■ **Given request**
Pictures aside, quote the whole listing exactly.

________________________

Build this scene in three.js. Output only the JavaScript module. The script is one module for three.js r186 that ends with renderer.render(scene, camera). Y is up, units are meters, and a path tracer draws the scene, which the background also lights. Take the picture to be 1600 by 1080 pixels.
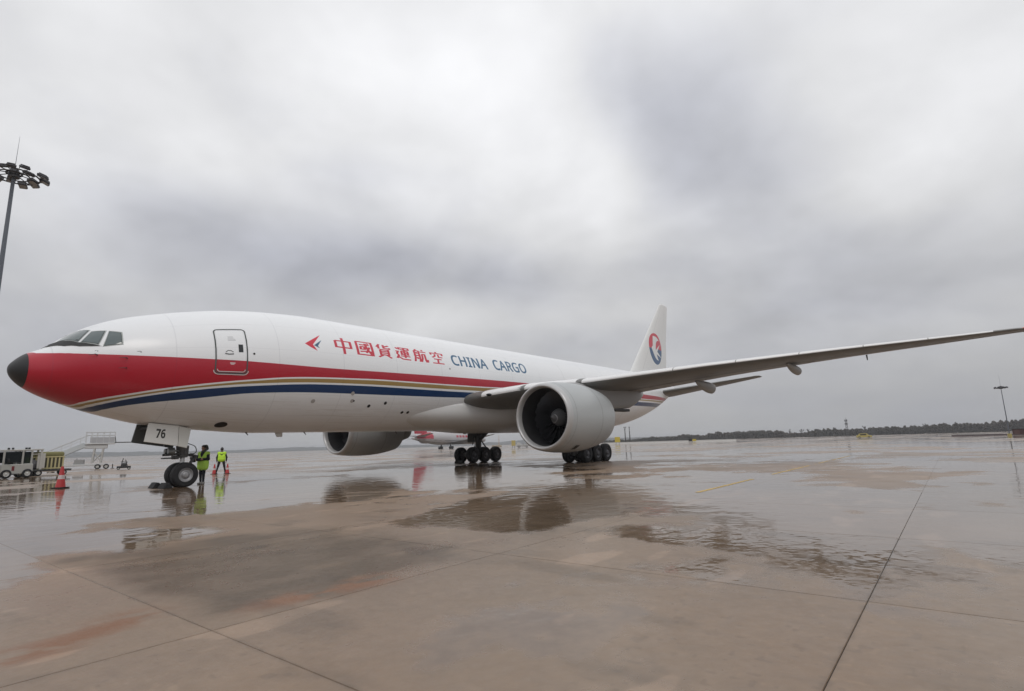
import * as THREE from 'three';
import { mergeGeometries } from 'three/addons/utils/BufferGeometryUtils.js';
import { RoundedBoxGeometry } from 'three/addons/geometries/RoundedBoxGeometry.js';
import { MarchingCubes } from 'three/addons/objects/MarchingCubes.js';

// ------------------------------------------------------------------ camera, sky, sun, exposure
// World: the parked freighter lies along +x (nose at x = 0, tail at x = 63), y is up, its port side faces +z.
const V3 = (x, y, z) => new THREE.Vector3(x, y, z);
const scene = new THREE.Scene();
const EYE = V3(-4.4545, 1.4544, 27.1353);
const camera = new THREE.PerspectiveCamera(64.51, 1024 / 691, 0.1, 9000);
{
  const yaw = -0.66682, pitch = 0.17802, roll = -0.02911;
  const f = V3(Math.cos(pitch) * Math.cos(yaw), Math.sin(pitch), Math.cos(pitch) * Math.sin(yaw));
  const r = f.clone().cross(V3(0, 1, 0)).normalize(), u = r.clone().cross(f);
  const r2 = r.clone().multiplyScalar(Math.cos(roll)).addScaledVector(u, Math.sin(roll));
  const u2 = u.clone().multiplyScalar(Math.cos(roll)).addScaledVector(r, -Math.sin(roll));
  camera.quaternion.setFromRotationMatrix(new THREE.Matrix4().makeBasis(r2, u2, f.clone().negate()));
  camera.position.copy(EYE);
  camera.updateMatrixWorld();
}
const renderer = new THREE.WebGLRenderer({ antialias: true });
renderer.toneMapping = THREE.LinearToneMapping;
renderer.toneMappingExposure = 1.0;
renderer.shadowMap.enabled = true;

let seed = 7;
const rnd = () => { seed = (seed + 0x6d2b79f5) | 0; let t = Math.imul(seed ^ (seed >>> 15), 1 | seed); t = (t + Math.imul(t ^ (t >>> 7), 61 | t)) ^ t; return ((t ^ (t >>> 14)) >>> 0) / 4294967296; };
const rr = (a, b) => a + (b - a) * rnd();
const clamp = (x, a = 0, b = 1) => Math.min(b, Math.max(a, x));
const mix = (a, b, t) => a + (b - a) * t;
const sstep = (a, b, x) => { const t = clamp((x - a) / (b - a)); return t * t * (3 - 2 * t); };
const NT = new Float32Array(65536); for (let i = 0; i < 65536; i++) NT[i] = rnd();
function vnoise(x, y, off = 0) {
  const xi = Math.floor(x), yi = Math.floor(y); let fx = x - xi, fy = y - yi; fx = fx * fx * (3 - 2 * fx); fy = fy * fy * (3 - 2 * fy);
  const X = xi + off * 37, X0 = X & 255, X1 = (X + 1) & 255, Y = yi + off * 91, R0 = (Y & 255) << 8, R1 = ((Y + 1) & 255) << 8;
  const a = NT[R0 | X0], b = NT[R0 | X1], c = NT[R1 | X0], d = NT[R1 | X1];
  return a + (b - a) * fx + (c - a) * fy + (a - b - c + d) * fx * fy;
}
function fbm(x, y, oct = 4, off = 0, gain = 0.5) { let s = 0, a = 1, n = 0; for (let i = 0; i < oct; i++) { s += a * vnoise(x, y, off + i * 17); n += a; a *= gain; const t = x * 1.7 - y * 1.15 + 3.1; y = x * 1.15 + y * 1.7 + 7.7; x = t; } return s / n; }

// overcast sky: brightness by elevation, drifting cloud layers, and the large cloud masses of that day given by azimuth and elevation
{
  const W = 1536, H = 768, d = new Float32Array(W * H * 4);
  // [azimuth, elevation, half-width az, half-width el, gain]
  const masses = [[-19, 32, 9, 7, -0.28], [-14, 24, 8, 5, -0.24], [-12, 17, 10, 3.5, -0.12], [-28, 37, 5, 4, -0.10], [-49, 38, 12, 5, 0.10], [-27, 25.5, 3.6, 4.2, 0.16], [-34, 29, 5, 5, 0.06], [-62, 18.3, 15, 2.8, -0.15], [-50, 18, 7, 2.6, -0.13], [-38, 17.5, 6, 2, -0.10], [-42, 12.6, 15, 1.7, 0.13], [-24, 13, 7, 1.5, 0.07], [-70, 27, 10, 4, 0.08], [-55, 27, 5, 2.5, -0.08], [-64, 33, 5, 2.5, -0.05], [-78, 4, 14, 4, -0.08], [-2, 6, 14, 5, -0.05], [3, 26, 8, 5, 0.06], [-4, 19.5, 5, 2.4, 0.08], [-5, 39, 8, 4, -0.08], [-80, 38, 12, 6, 0.04], [-80, 20, 6, 3, 0.04], [-8, 11.5, 14, 2.4, -0.08], [60, 26, 20, 8, -0.16], [110, 30, 25, 8, 0.08], [165, 22, 22, 7, -0.14], [-140, 28, 24, 8, 0.07], [-110, 18, 16, 5, -0.12]];
  for (let j = 0; j < H; j++) {
    const el = (j + 0.5) / H * 180 - 90;
    for (let i = 0; i < W; i++) {
      const az = (i + 0.5) / W * 360 - 180, k = 4 * (j * W + i);
      const e = Math.max(el, 0.0), y = Math.sin(e * Math.PI / 180), c = Math.cos(e * Math.PI / 180);
      const px = c * Math.cos(az * Math.PI / 180) / (y + 0.34) * 1.9, pz = c * Math.sin(az * Math.PI / 180) / (y + 0.34) * 1.9;
      const wx = fbm(px * 0.7 + 3, pz * 0.7, 3, 5) - 0.5, wz = fbm(px * 0.7, pz * 0.7 + 9, 3, 8) - 0.5;
      const n1 = fbm(px * 1.0 + 0.8 * wx + 11, pz * 1.0 + 0.8 * wz, 4, 1, 0.5) - 0.5, n2 = fbm(px * 2.1 + 0.9 * wx + 5, pz * 2.1 + 0.9 * wz, 5, 3, 0.55) - 0.5, n3 = fbm(px * 4.6 + 1.2 * wx, pz * 4.6 + 1.2 * wz + 20, 4, 6, 0.6) - 0.5;
      let m = 0;
      for (const b of masses) { let da = az - b[0]; if (da > 180) da -= 360; if (da < -180) da += 360; const q = ((da + wx * 9) / b[2]) ** 2 + ((el + wz * 6 - b[1]) / b[3]) ** 2; if (q < 8) m += b[4] * Math.exp(-q * 0.9); }
      const base = 0.425 + 0.165 * sstep(0, 12, e) + 0.19 * sstep(11, 26, e) + 0.08 * sstep(22, 70, e);
      const amp = 0.35 + 0.65 * sstep(1.5, 12, e);
      const L = base * (1 + amp * (0.42 * n1 + 0.25 * n2 + 0.12 * n3 + 1.12 * m));
      const cool = clamp(-m * 1.2 - n1 * 0.5, -0.02, 0.35);
      d[k] = L * (0.985 - 0.05 * cool); d[k + 1] = L * 0.993; d[k + 2] = L * (1.02 + 0.22 * cool); d[k + 3] = 1;
    }
  }
  const t = new THREE.DataTexture(d, W, H, THREE.RGBAFormat, THREE.FloatType);
  t.mapping = THREE.EquirectangularReflectionMapping; t.magFilter = t.minFilter = THREE.LinearFilter; t.needsUpdate = true;
  scene.background = t; scene.environment = t; scene.environmentIntensity = 1;
}
const sun = new THREE.DirectionalLight(0xfff8f0, 0.55);
sun.position.set(-20, 75, 60); sun.target.position.set(10, 0, 5);
sun.castShadow = true; sun.shadow.radius = 40; sun.shadow.mapSize.set(2048, 2048);
Object.assign(sun.shadow.camera, { left: -70, right: 70, top: 70, bottom: -70, near: 1, far: 260 });
scene.add(sun, sun.target);
scene.fog = new THREE.FogExp2(0xc4c6ca, 0.00032);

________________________

■ **Result for this task**
Build this scene in three.js. Output only the JavaScript module. The script is one module for three.js r186 that ends with renderer.render(scene, camera). Y is up, units are meters, and a path tracer draws the scene, which the background also lights. Take the picture to be 1600 by 1080 pixels.
import * as THREE from 'three';
import { mergeGeometries } from 'three/addons/utils/BufferGeometryUtils.js';
import { RoundedBoxGeometry } from 'three/addons/geometries/RoundedBoxGeometry.js';
import { MarchingCubes } from 'three/addons/objects/MarchingCubes.js';

// ------------------------------------------------------------------ camera, sky, sun, exposure
// World: the parked freighter lies along +x (nose at x = 0, tail at x = 63), y is up, its port side faces +z.
const V3 = (x, y, z) => new THREE.Vector3(x, y, z);
const scene = new THREE.Scene();
const EYE = V3(-4.4545, 1.4544, 27.1353);
const camera = new THREE.PerspectiveCamera(64.51, 1024 / 691, 0.1, 9000);
{
  const yaw = -0.66682, pitch = 0.17802, roll = -0.02911;
  const f = V3(Math.cos(pitch) * Math.cos(yaw), Math.sin(pitch), Math.cos(pitch) * Math.sin(yaw));
  const r = f.clone().cross(V3(0, 1, 0)).normalize(), u = r.clone().cross(f);
  const r2 = r.clone().multiplyScalar(Math.cos(roll)).addScaledVector(u, Math.sin(roll));
  const u2 = u.clone().multiplyScalar(Math.cos(roll)).addScaledVector(r, -Math.sin(roll));
  camera.quaternion.setFromRotationMatrix(new THREE.Matrix4().makeBasis(r2, u2, f.clone().negate()));
  camera.position.copy(EYE);
  camera.updateMatrixWorld();
}
const renderer = new THREE.WebGLRenderer({ antialias: true });
renderer.toneMapping = THREE.LinearToneMapping;
renderer.toneMappingExposure = 1.0;
renderer.shadowMap.enabled = true;

let seed = 7;
const rnd = () => { seed = (seed + 0x6d2b79f5) | 0; let t = Math.imul(seed ^ (seed >>> 15), 1 | seed); t = (t + Math.imul(t ^ (t >>> 7), 61 | t)) ^ t; return ((t ^ (t >>> 14)) >>> 0) / 4294967296; };
const rr = (a, b) => a + (b - a) * rnd();
const clamp = (x, a = 0, b = 1) => Math.min(b, Math.max(a, x));
const mix = (a, b, t) => a + (b - a) * t;
const sstep = (a, b, x) => { const t = clamp((x - a) / (b - a)); return t * t * (3 - 2 * t); };
const NT = new Float32Array(65536); for (let i = 0; i < 65536; i++) NT[i] = rnd();
function vnoise(x, y, off = 0) {
  const xi = Math.floor(x), yi = Math.floor(y); let fx = x - xi, fy = y - yi; fx = fx * fx * (3 - 2 * fx); fy = fy * fy * (3 - 2 * fy);
  const X = xi + off * 37, X0 = X & 255, X1 = (X + 1) & 255, Y = yi + off * 91, R0 = (Y & 255) << 8, R1 = ((Y + 1) & 255) << 8;
  const a = NT[R0 | X0], b = NT[R0 | X1], c = NT[R1 | X0], d = NT[R1 | X1];
  return a + (b - a) * fx + (c - a) * fy + (a - b - c + d) * fx * fy;
}
function fbm(x, y, oct = 4, off = 0, gain = 0.5) { let s = 0, a = 1, n = 0; for (let i = 0; i < oct; i++) { s += a * vnoise(x, y, off + i * 17); n += a; a *= gain; const t = x * 1.7 - y * 1.15 + 3.1; y = x * 1.15 + y * 1.7 + 7.7; x = t; } return s / n; }

// overcast sky: brightness by elevation, drifting cloud layers, and the large cloud masses of that day given by azimuth and elevation
{
  const W = 1536, H = 768, d = new Float32Array(W * H * 4);
  // [azimuth, elevation, half-width az, half-width el, gain]
  const masses = [[-19, 32, 9, 7, -0.28], [-14, 24, 8, 5, -0.24], [-12, 17, 10, 3.5, -0.12], [-28, 37, 5, 4, -0.10], [-49, 38, 12, 5, 0.10], [-27, 25.5, 3.6, 4.2, 0.16], [-34, 29, 5, 5, 0.06], [-62, 18.3, 15, 2.8, -0.15], [-50, 18, 7, 2.6, -0.13], [-38, 17.5, 6, 2, -0.10], [-42, 12.6, 15, 1.7, 0.13], [-24, 13, 7, 1.5, 0.07], [-70, 27, 10, 4, 0.08], [-55, 27, 5, 2.5, -0.08], [-64, 33, 5, 2.5, -0.05], [-78, 4, 14, 4, -0.08], [-2, 6, 14, 5, -0.05], [3, 26, 8, 5, 0.06], [-4, 19.5, 5, 2.4, 0.08], [-5, 39, 8, 4, -0.08], [-80, 38, 12, 6, 0.04], [-80, 20, 6, 3, 0.04], [-8, 11.5, 14, 2.4, -0.08], [60, 26, 20, 8, -0.16], [110, 30, 25, 8, 0.08], [165, 22, 22, 7, -0.14], [-140, 28, 24, 8, 0.07], [-110, 18, 16, 5, -0.12]];
  for (let j = 0; j < H; j++) {
    const el = (j + 0.5) / H * 180 - 90;
    for (let i = 0; i < W; i++) {
      const az = (i + 0.5) / W * 360 - 180, k = 4 * (j * W + i);
      const e = Math.max(el, 0.0), y = Math.sin(e * Math.PI / 180), c = Math.cos(e * Math.PI / 180);
      const px = c * Math.cos(az * Math.PI / 180) / (y + 0.34) * 1.9, pz = c * Math.sin(az * Math.PI / 180) / (y + 0.34) * 1.9;
      const wx = fbm(px * 0.7 + 3, pz * 0.7, 3, 5) - 0.5, wz = fbm(px * 0.7, pz * 0.7 + 9, 3, 8) - 0.5;
      const n1 = fbm(px * 1.0 + 0.8 * wx + 11, pz * 1.0 + 0.8 * wz, 4, 1, 0.5) - 0.5, n2 = fbm(px * 2.1 + 0.9 * wx + 5, pz * 2.1 + 0.9 * wz, 5, 3, 0.55) - 0.5, n3 = fbm(px * 4.6 + 1.2 * wx, pz * 4.6 + 1.2 * wz + 20, 4, 6, 0.6) - 0.5;
      let m = 0;
      for (const b of masses) { let da = az - b[0]; if (da > 180) da -= 360; if (da < -180) da += 360; const q = ((da + wx * 9) / b[2]) ** 2 + ((el + wz * 6 - b[1]) / b[3]) ** 2; if (q < 8) m += b[4] * Math.exp(-q * 0.9); }
      const base = 0.425 + 0.165 * sstep(0, 12, e) + 0.19 * sstep(11, 26, e) + 0.08 * sstep(22, 70, e);
      const amp = 0.35 + 0.65 * sstep(1.5, 12, e);
      const L = base * (1 + amp * (0.42 * n1 + 0.25 * n2 + 0.12 * n3 + 1.12 * m));
      const cool = clamp(-m * 1.2 - n1 * 0.5, -0.02, 0.35);
      d[k] = L * (0.985 - 0.05 * cool); d[k + 1] = L * 0.993; d[k + 2] = L * (1.02 + 0.22 * cool); d[k + 3] = 1;
    }
  }
  const t = new THREE.DataTexture(d, W, H, THREE.RGBAFormat, THREE.FloatType);
  t.mapping = THREE.EquirectangularReflectionMapping; t.magFilter = t.minFilter = THREE.LinearFilter; t.needsUpdate = true;
  scene.background = t; scene.environment = t; scene.environmentIntensity = 1;
}
const sun = new THREE.DirectionalLight(0xfff8f0, 0.55);
sun.position.set(-20, 75, 60); sun.target.position.set(10, 0, 5);
sun.castShadow = true; sun.shadow.radius = 40; sun.shadow.mapSize.set(2048, 2048);
Object.assign(sun.shadow.camera, { left: -70, right: 70, top: 70, bottom: -70, near: 1, far: 260 });
scene.add(sun, sun.target);
scene.fog = new THREE.FogExp2(0xc4c6ca, 0.00032);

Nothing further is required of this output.